The Wildfire Protection Unit has treated about 400 to 500 homes with retardant since 2005. Before this week's fires, [AIG's Stan] Rivera said, the unit had three "saves," instances where "the wildfire has burned right up to our Phos-Chek lines and then stopped."

The unit has deployed all six of its trucks to Southern California to help fight this week's wildfires. The trucks have provided emergency service to about 150 homes this week, said Eddie Hosch, sales and marketing director for Firebreak Spray Systems, a closely held contractor that operates the AIG trucks.

"Since Sunday we've had somewhere between six and 10 saves," said Hosch, who was in Orange County with a truck spraying retardant on homes threatened by the Santiago fire in northeastern Orange County. "It is effective, what we do."

Does saving six to 10 houses, including at least one of a non-client, amount to making "the crisis, as a whole, any better"? In my world, yes. But if the goal is equality in outcomes (i.e., everybody must get burned), I guess not.

4) Providing Phos-Chek to "everyone" on the fire frontier does not, in fact, horrify me.
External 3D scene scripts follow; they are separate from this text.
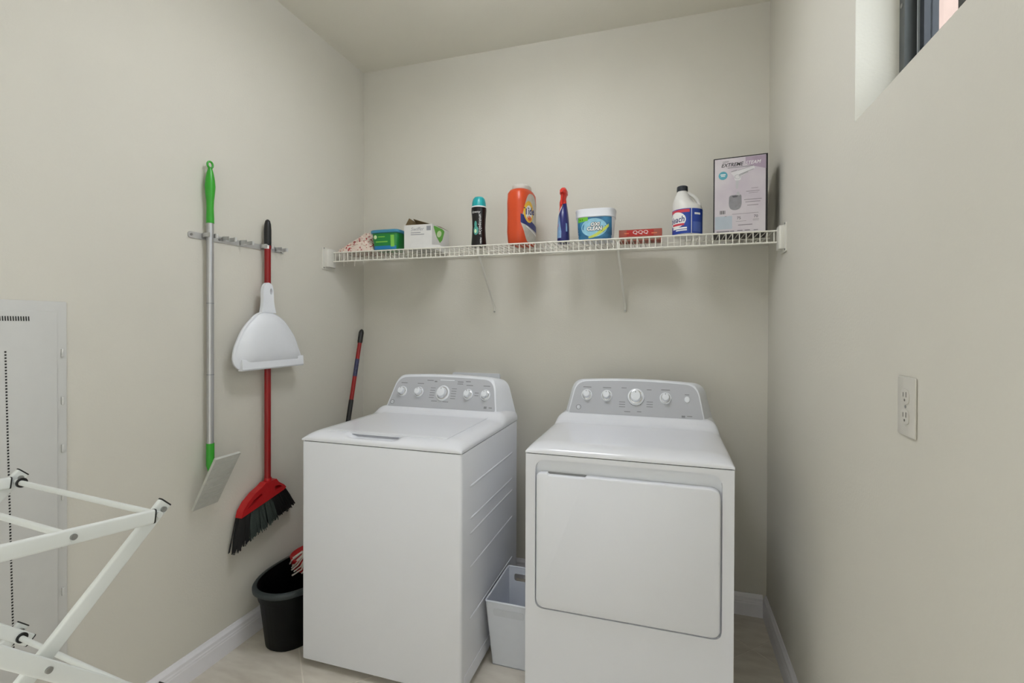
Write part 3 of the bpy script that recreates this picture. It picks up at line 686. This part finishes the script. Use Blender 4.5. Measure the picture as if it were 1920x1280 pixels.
decal('lilac_corner', grid_band([.02+.0765*i/10 for i in range(11)], [.286-.026*(i/10) for i in range(11)], [.3155]*11, 2), S, .0007, mat('lilac_print', '#A796A8', .45, noise=.1, nscale=30), t)
decal('pale_blue_corner', grid_rect(-.0965, -.03, .02, .075, 2, 2), S, .0007, SBLUE, t)
decal('lettering', [text_shape('EXTREME', -.032, .289, .0215, .3, 0, .92, .0003), text_shape('conair', -.055, .305, .010, .1)], S, .0009, BLKP, t)
decal('white_lettering', [text_shape('STEAM', .047, .2905, .0205, .3, 0, .92, 0)], S, .0010, WHITEP, t)
decal('underline', grid_rect(-.048, .048, .2755, .2785, 2, 1), S, .0009, GREYD, t)
decal('badge', grid_disc(-.066, .247, .0175, .0175, 28, 2), S, .0009, TEALC, t)
decal('badge_mark', [grid_rect(-.076, -.056, .249, .253, 1, 1), grid_rect(-.074, -.058, .243, .246, 1, 1)], S, .0012, WHITEP, t)
def quad(*p): return (list(p), [tuple(range(len(p)))])
def poly(pts, rad=.004): return (lambda q: (q, [tuple(range(len(q)))]))(rounded(pts, rad, 4))
decal('steamer_head', [poly([(-.036, .256), (.052, .276), (.056, .266), (.004, .238), (.002, .222), (-.020, .222), (-.024, .240)])], S, .0009, mat('steamer_white', '#D6D4D6', .45), t)
decal('steamer_edge', [quad((-.034, .259), (-.012, .264), (-.012, .2665), (-.034, .2615)), quad((-.008, .262), (.036, .2725), (.036, .2735), (-.008, .2635)), quad((-.004, .246), (.050, .264), (.051, .2625), (-.003, .2435)), quad((-.006, .240), (.030, .254), (.031, .2525), (-.005, .238))], S, .0012, GREYD, t)
decal('steamer_grip', grid_disc(-.010, .237, .012, .010, 20, 1, .78), S, .0012, GREYL, t)
decal('steamer_stem', [poly([(-.017, .222), (-.005, .222), (-.007, .192), (-.012, .184), (-.017, .192)], .002)], S, .0010, GREYL, t)
decal('steamer_neck', [poly([(-.013, .174), (-.004, .174), (.0, .158), (-.014, .158)], .002)], S, .0012, GREYL, t)
decal('steamer_tank', [poly([(-.042, .160), (.005, .163), (.0065, .120), (.0, .102), (-.018, .097), (-.037, .102), (-.0435, .120)], .010)], S, .0010, GREYD, t)
decal('tank_opening', [poly([(-.032, .158), (-.006, .159), (-.012, .152), (-.026, .151)], .002)], S, .0013, mat('dark_tank_print', '#5C5A60', .5), t)  # dark tank opening in the printed picture
bars = [(.048, .172, .05, .003), (.055, .184, .026, .0025), (.05, .165, .035, .002), (.048, .138, .066, .0035), (.048, .128, .056, .0035), (.048, .114, .042, .0035), (.02, .081, .10, .0025), (-.055, .074, .008, .003), (.004, .050, .04, .002), (.06, .050, .022, .002), (.06, .055, .022, .002), (.02, .034, .054, .005), (-.065, .010, .05, .008), (-.03, .010, .016, .006), (.0, .011, .02, .006), (.028, .011, .02, .006), (.06, .010, .016, .005)]
decal('small_printing', [grid_rect(u-a/2, u+a/2, v-b*.32, v+b*.32, 1, 1) for u, v, a, b in bars], S, .0009, BLKP if False else mat('dim_print', '#827D82', .5), t)
decal('barcode', [grid_rect(-.0785+i*.0028, -.0785+i*.0028+(.0018 if i % 3 else .0010), .084, .099, 1, 1) for i in range(8)], S, .0009, BLKP, t)
decal('numbers', [text_shape('75', -.004, .063, .016), text_shape('70', .060, .066, .016)], S, .0009, BLKP, t)

# ================================================================== LEFT WALL: holder, sweeper, broom, dustpan
hd = thing('tool_holder', (.0, -.88, 1.69), 'metal wall strip of spring clips holding the sweeper and broom', 'tool holder')
st = rounded([(-1.125, 1.677), (-.640, 1.682), (-.640, 1.706), (-1.125, 1.701)], .011, 5)
build('strip', MB().prism(st, [], lambda a, b, t: (t, a, b), .0005, .0035), STEEL, hd, False)
for y in (-1.112, -.99, -.66):
    build('screw', MB().cyl((.0035, y, 1.690), (.0055, y, 1.690), .005, n=12), SCREW, hd)
def clip_at(y, z):
    for s in (-1, 1):
        pts = [(.0045, y+s*.006, z), (.010, y+s*.016, z), (.022, y+s*.0175, z), (.033, y+s*.0155, z), (.040, y+s*.0130, z), (.047, y+s*.018, z)]
        vs = []; fs = []
        for i, p in enumerate(pts):
            vs += [(p[0], p[1], p[2]-.008), (p[0], p[1], p[2]+.008), (p[0], p[1]+s*.0012, p[2]+.008), (p[0], p[1]+s*.0012, p[2]-.008)]
        MBs.append(('clip_arm', MB().loft([vs[i*4:i*4+4] for i in range(len(pts))])))
    MBs.append(('clip_base', MB().box(.0035, .0055, y-.010, y+.010, z-.009, z+.009)))
for y in (-1.052, -.965, -.878, -.768, -.682):
    MBs = []; clip_at(y, 1.695)
    cb = build(*[MBs[2][0], MBs[2][1]], STEEL, hd, False)
    for nm, mb in MBs[:2]: build(nm, mb, STEEL, cb, angle=60)
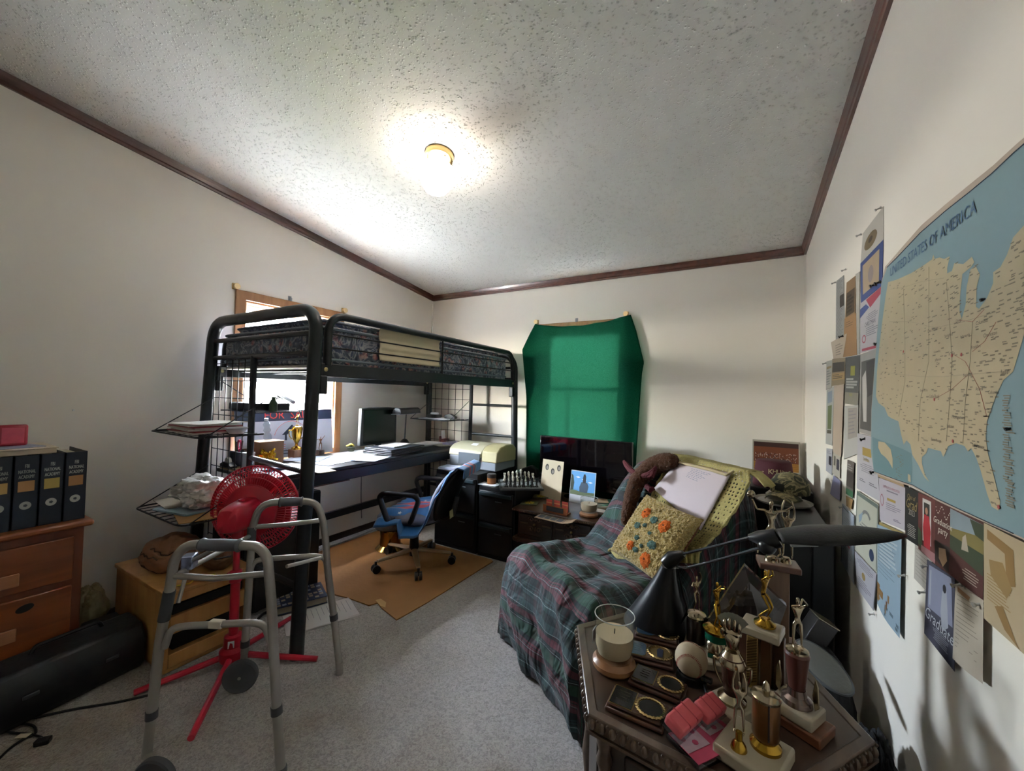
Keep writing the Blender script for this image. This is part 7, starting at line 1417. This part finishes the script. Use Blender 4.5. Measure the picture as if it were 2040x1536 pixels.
Wp('stained_sheet', ((1976, 1043), (2062, 1085), (2062, 1310), (1976, 1235)), '#a8967a', 'large cream sheet with brown stains under the right part of the map', mats=('#86683c', '#8f7448')).poly([(.1, .05), (.75, .12), (.8, .45), (.6, .5), (.55, .2), (.1, .15)], 1).poly([(.15, .35), (.5, .3), (.72, .5), (.6, .62), (.2, .5)], 2).lines(.1, .5, .75, .78, 9, 2, .3).poly([(.3, .78), (.5, .72), (.8, .95), (.9, 1), (.55, .93)], 1).done()
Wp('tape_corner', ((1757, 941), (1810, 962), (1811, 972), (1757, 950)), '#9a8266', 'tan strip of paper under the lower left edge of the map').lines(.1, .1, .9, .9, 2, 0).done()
# ---------------- the map ----------------
MX = .0022; mo = .040 * 0 + .0022 + .0011 * (Wp.n + 1) * 0
mapoff = .0125
def mp_(px, py, o): p = at(px, py, x=XR); return p + V((-mapoff - o, 0, 0))
def mpoly(mb, pts, o, mi): mb.face([mp_(x, y, o) for x, y in pts], mi)
t = thing('us_map', 'large wall map of the United States pinned on the right wall', 'map', at(1900, 700, x=XR))
TLy, BLy = at(1776, 540, x=XR), at(1752, 942, x=XR)
cr = [(1775, 530), (1800, 502), (1850, 447), (1900, 405), (1950, 365), (2000, 326), (2045, 286), (2130, 215), (2230, 130), (2230, 1168), (2120, 1105), (2045, 1070), (1989, 1046), (1930, 1021), (1880, 998), (1834, 972), (1800, 962), (1752, 943), (1745, 900), (1746, 820), (1752, 740), (1758, 660), (1764, 600), (1767, 562)]
mb = MB(); mpoly(mb, cr, .0, 0); base_ = obj('sheet', mb, mat('#ab9b8d', .6, var=.04), t, world=True, smooth=0)
bl_ = [(1780, 531), (1800, 512), (1850, 461), (1900, 419), (1950, 381), (2000, 341), (2045, 300), (2130, 229), (2230, 145), (2230, 1162), (2120, 1100), (2045, 1066), (1989, 1042), (1930, 1016), (1880, 993), (1834, 968), (1800, 957), (1752, 940), (1746, 900), (1747, 820), (1753, 740), (1759, 660), (1765, 600), (1768, 562)]
mb = MB(); mpoly(mb, bl_, .0006, 0); mpoly(mb, [(1749, 871), (1814, 896), (1832, 905), (1832, 966), (1800, 955), (1752, 939)], .0010, 1); obj('sea', mb, [mat('#768f96', .5, var=.05), mat('#5f7f86', .5, var=.05)], t, world=True, smooth=0)
land = [(1782, 561), (1800, 556), (1830, 543), (1858, 526), (1874, 515), (1877, 505), (1880, 514), (1890, 511), (1900, 514), (1912, 508), (1906, 532), (1906, 543), (1916, 538), (1921, 522), (1940, 524), (1958, 509), (1963, 520), (1956, 530), (1938, 544), (1933, 590), (1932, 620), (1937, 634), (1945, 605), (1947, 570), (1955, 535), (1966, 528), (1975, 545), (1968, 570), (1967, 610), (1973, 614), (1990, 592), (2003, 562), (2003, 540), (2018, 530), (2032, 505), (2045, 470), (2110, 400), (2200, 330), (2200, 470), (2120, 560), (2070, 660), (2045, 740), (2025, 757), (2012, 782), (2000, 812), (1990, 840), (1987, 870), (1992, 905), (2003, 945), (2018, 1003), (2014, 1020), (2000, 1012), (1990, 985), (1977, 940), (1968, 915), (1957, 894), (1950, 901), (1943, 890), (1925, 884), (1908, 890), (1902, 904), (1898, 912), (1893, 900), (1880, 897), (1866, 893), (1862, 904), (1853, 912), (1853, 925), (1860, 948), (1869, 962), (1858, 952), (1846, 928), (1833, 907), (1829, 886), (1821, 878), (1815, 887), (1810, 868), (1804, 840), (1790, 834), (1782, 829), (1775, 812), (1762, 803), (1757, 790), (1759, 740), (1764, 690), (1770, 640), (1777, 590)]
mb = MB(); mpoly(mb, land, .0012, 0); mpoly(mb, [(1762, 880), (1775, 882), (1788, 896), (1792, 915), (1792, 935), (1784, 920), (1777, 912), (1768, 905), (1762, 893)], .0014, 0); mpoly(mb, [(1824, 945), (1829, 948), (1830, 962), (1824, 960)], .0014, 0); obj('land', mb, mat('#aea083', .6, var=.08, vs=20), t, world=True, smooth=0)
LB_ = []
mb = MB()
def mtext(s, px, py, size, mi, **k):
    p = mp_(px, py, .002); mb.text(s, size, basis(p, (0, -1, 0), (0, 0, 1), (-1, 0, 0)), mi, **k)
a = at(1789, 541, x=XR); b = at(1962, 412, x=XR); dL = (b - a); L = dL.length; xx = dL.normalized(); yy = (V((0, 0, 1)) - xx * xx.z).normalized()
mb.text('UNITED STATES OF AMERICA', L / 12.6, basis((a + b) / 2 + V((-mapoff - .002, 0, 0)), xx, yy, xx.cross(yy)), 0)
for s, x, y, k in (('Little Rock', 1880, 790, 1.3), ('Jefferson\nCity', 1888, 720, 1), ('Des Moines', 1877, 656, 1.3), ('Montgomery', 1931, 832, 1.2), ('Springfield', 1910, 667, 1), ('Jackson', 1914, 850, 1.2), ('Kansas City', 1886, 700, .8), ('Baton Rouge', 1884, 878, 1.1), ('Oklahoma City', 1858, 778, .8), ('Santa Fe', 1826, 770, .8), ('Denver', 1816, 704, .8), ('Cheyenne', 1822, 672, .8), ('Bismarck', 1853, 574, 1), ('Pierre', 1850, 610, 1), ('St. Paul', 1905, 577, 1), ('Lincoln', 1867, 676, .8), ('Topeka', 1860, 706, .8), ('Austin', 1846, 846, .8), ('Dallas', 1858, 818, .8), ('Houston', 1862, 878, .8), ('St. Louis', 1917, 704, .9), ('Nashville', 1950, 747, 1), ('Memphis', 1916, 776, .8), ('Atlanta', 1975, 775, 1), ('Tallahassee', 1972, 890, 1.1), ('Chicago', 1932, 637, .9), ('Indianapolis', 1945, 668, .9), ('Columbus', 1980, 640, 1.1), ('Frankfort', 1968, 690, 1), ('Charleston', 1998, 665, 1.1), ('Columbia', 2005, 782, 1), ('Raleigh', 2030, 740, 1), ('Helena', 1808, 590, .8), ('Boise', 1790, 620, .7), ('Salt Lake City', 1797, 665, .6), ('Phoenix', 1792, 775, .7), ('Los Angeles', 1768, 745, .5), ('Las Vegas', 1778, 718, .5)): mtext(s, x, y, .0085 * k, 1)
R = random.Random(21)
def inside(x, y):
    c = False; j = len(land) - 1
    for i in range(len(land)):
        if (land[i][1] > y) != (land[j][1] > y) and x < (land[j][0] - land[i][0]) * (y - land[i][1]) / (land[j][1] - land[i][1]) + land[i][0]: c = not c
        j = i
    return c
cnt = 0
while cnt < 620:
    x = R.uniform(1760, 2190); y = R.uniform(480, 1010)
    if not inside(x, y): continue
    cnt += 1; p = mp_(x, y, .0017); w = R.uniform(.006, .016); h = R.uniform(.0014, .0026); mb.face([p, p + V((0, -w, 0)), p + V((0, -w, h)), p + V((0, 0, h))], 2)
for i in range(46):
    y = 790 + i * 4.9; x = 2006 - abs(y - 900) * .03 + R.uniform(0, 8) ; p = mp_(x + (18 if y < 960 else 24), y, .0017); w = R.uniform(.012, .024); mb.face([p, p + V((0, -w, 0)), p + V((0, -w, .002)), p + V((0, 0, .002))], 2)
for i in range(20): p = mp_(1812 - R.uniform(0, 28) * .5, 908 + i * 2.4, .0017); mb.face([p, p + V((0, -.012, 0)), p + V((0, -.012, .0013)), p + V((0, 0, .0013))], 2)
for q in [((1788, 575), (1812, 572), (1850, 560), (1900, 552)), ((1785, 640), (1830, 640), (1880, 652), (1940, 640), (2010, 620)), ((1770, 740), (1800, 745), (1850, 750), (1900, 750), (1960, 745), (2020, 740)), ((1868, 530), (1868, 620), (1868, 720), (1850, 800), (1846, 880)), ((1905, 560), (1912, 640), (1917, 720), (1912, 800), (1905, 880)), ((1960, 640), (1955, 720), (1945, 800), (1940, 885)), ((1815, 575), (1818, 680), (1818, 760), (1805, 830))]:
    mb.tube([mp_(*k, .0016) for k in q], .00028, 4, mi=3)
for q in [((1960, 700), (1985, 680), (2010, 640)), ((1917, 704), (1945, 720), (1975, 775), (1990, 830)), ((1932, 637), (1960, 640), (1985, 615)), ((1880, 795), (1916, 776), (1950, 747))]: mb.tube([mp_(*k, .0016) for k in q], .00028, 4, mi=4)
for x, y in ((1880, 796), (1937, 706), (1917, 708), (2016, 1013), (1919, 880), (1815, 700)): mb.lathe([(.0035, 0), (.0035, .0004)], 10, basis(mp_(x, y, .0018), (0, -1, 0), (0, 0, 1), (-1, 0, 0)), 4)
obj('print', mb, [mat('#3c5a7c', .6), mat('#3c3a38', .6), mat('#77705f', .7), mat('#8f8874', .7), mat('#9a4a48', .7)], t, world=True, smooth=0)
for seg, r_ in ((bl_[:8], .0011), (bl_[11:18], .0009)): obj('border_line', MB().tube([mp_(x, y, .0011) for x, y in seg], r_, 4), mat('#2c3a4c', .6), t, world=True)
# push pins
PB_ = mat('#0c0c10', .3); PCc = mat('#b5b5b2', .2)
def pin(px, py, clear, label):
    p = at(px, py, x=XR); t = thing('push_pin', label, 'push pin', p, 0, 'push pins in the right wall'); m = PCc if clear else PB_; s = .7 if clear else (.5 if px > 1900 else .95); M = basis((-.004, 0, 0), (0, -1, 0), (0, 0, 1), (-1, 0, 0)) @ Rx(.35)
    obj('head', MB().lathe([(.0055 * s, .0), (.0058 * s, .002), (.0035 * s, .004), (.003 * s, .011), (.0058 * s, .013), (.0055 * s, .016)], 12, M), m, t, smooth=40); obj('needle', MB().tube([(0, 0, 0), (-.006, 0, 0)], .0006, 5), SILV, t)
for a in ((1758, 561, 0, 'black push pin between the map corner and the blue bordered certificate'), (1748, 566, 0, 'second black push pin on the blue bordered certificate, left of the other'), (1757, 682, 0, 'black push pin at the lower right of the ribbon certificate'), (1728, 874, 0, 'black push pin at the top of the gold lettered certificate'), (1749, 940, 0, 'black push pin at the lower left corner of the map'), (1682, 669, 0, 'black push pin at the foot of the grey newspaper page'), (1985, 590, 0, 'dark push pin stuck in the map by the great lakes'), (2038, 850, 0, 'black push pin on the sea at the right side of the map'),
          (1759, 413, 1, 'clear push pin at the top corner of the seal sheet'), (1719, 466, 1, 'clear push pin left of the round seal'), (1688, 536, 1, 'clear push pin above the brown photo clipping'), (1667, 562, 1, 'clear push pin at the top of the grey newspaper page'), (1648, 723, 1, 'clear push pin on the small white leaflet'), (1683, 1010, 1, 'clear push pin on the bluish low certificate'), (1858, 1128, 1, 'clear push pin at the top of the purple graduate card'), (1851, 1180, 1, 'clear push pin on the handwritten note'), (1922, 1166, 1, 'clear push pin at the top of the long letter'), (1968, 1205, 1, 'clear push pin at the upper right of the long letter'), (1808, 1147, 1, 'clear push pin at the right edge of the beach poster'), (1746, 1224, 1, 'clear push pin under the pale lower certificate')): pin(*a)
Though making all taxpayers (including the paycheck-to-paycheck types) subsidize the dangerous housing choices of the affluent strikes me as suboptimal, both politically and in terms of fairness. How about starting by making a home Phos-Chek system a mandatory purchase for anyone receiving government-subsidized home insurance in fire zones?

5) At last, we come to what might be the real fear: "if you know your house is protected, why should [you] be willing to pay reasonable taxes to protect everyone else's?" Allowing individuals to pay a hefty premium to receive extra fire protection (as opposed to sitting back passively while enjoying subsidized home insurance and counting on a FEMA bailout) is bad because ... that will make you less enthusiastic about paying taxes? Again, by that logic private schools (and charter schools) are equally bad -- actually moreso, since they're used thousands of times more frequently than supplementary fire-protection plans. Cedars-Sinai is bad because it's better than King/Drew.

No one in Southern California fire country knows that their house is protected; not even the most gilded of solidarity-crushing insurance premiums can control nature. But it's true that the rich will occasionally spend their money to improve their chances, whether in beating fire or traveling by private jet instead of Amtrak. The choice confronting the rest of us is how to use tax money best to fight fires. In that discussion, I'm far less concerned by the extra-public choices made by the fire-vulnerable rich, and much more worried that available public resources -- aircraft and military personnel, especially -- went unused while my brother was evacuating his house in San Diego. The fact that some commentators are far more exercised by the former than the latter speaks volumes about their priorities.